Vieles kommt einem bekannt vor in dieser Chronologie. Anderes findet man authentischer in bereits vorliegenden Erinnerungen des Journalisten Peter Brinkmann etwa oder in den Erzählungen von Harald Jäger, die Gerhard Haase-Hindenberg aufzeichnete. Auch die Rechtfertigungen Schabowskis – „Wir haben fast alles falsch gemacht“ – liegen nun vor, die allerdings seltsam unausgegoren und hurtig zusammengeschustert wirken. Schabowskis sogenanntes Gesprächsprotokoll ist trocken und vielfach abstrakt, der Journalist Frank Sieren nicht mehr als ein Stichwortgeber, und in der Eile (oder auch wegen Schabowskis anhaltenden Gesundheitsproblemen) sind allerlei handwerkliche und inhaltliche Fehler unterlaufen.

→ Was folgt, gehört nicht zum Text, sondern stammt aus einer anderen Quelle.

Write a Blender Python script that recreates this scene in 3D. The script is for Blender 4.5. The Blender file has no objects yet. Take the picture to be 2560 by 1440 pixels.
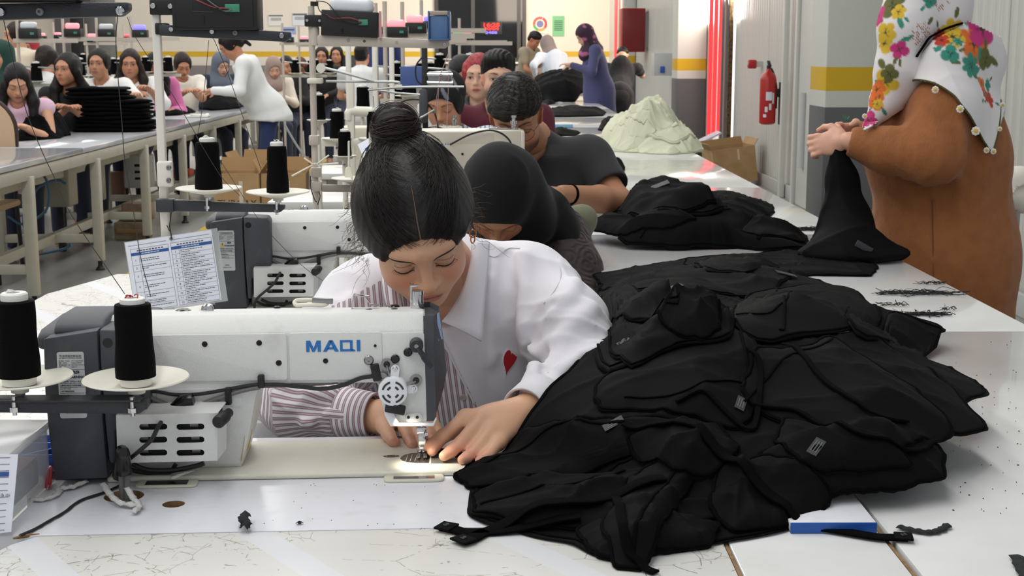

Florian Hubers Protokoll dagegen ist nüchtern und kühl. Übertreibungen und Sensationshascherei kommen hier nicht vor. Der Autor lässt den Ereignissen und den ausgewählten Akteuren freien Lauf.

Florian Huber: Schabowskis Irrtum. Das Drama des 9. November. Rowohlt Berlin, Berlin 2009. 222 Seiten, 17,90 Euro.

Günter Schabowski: Wir haben fast alles falsch gemacht. Die letzten Tage der DDR. Im Gespräch mit Frank Sieren. Econ Verlag, Berlin 2009. 282 Seiten, 19,90 Euro.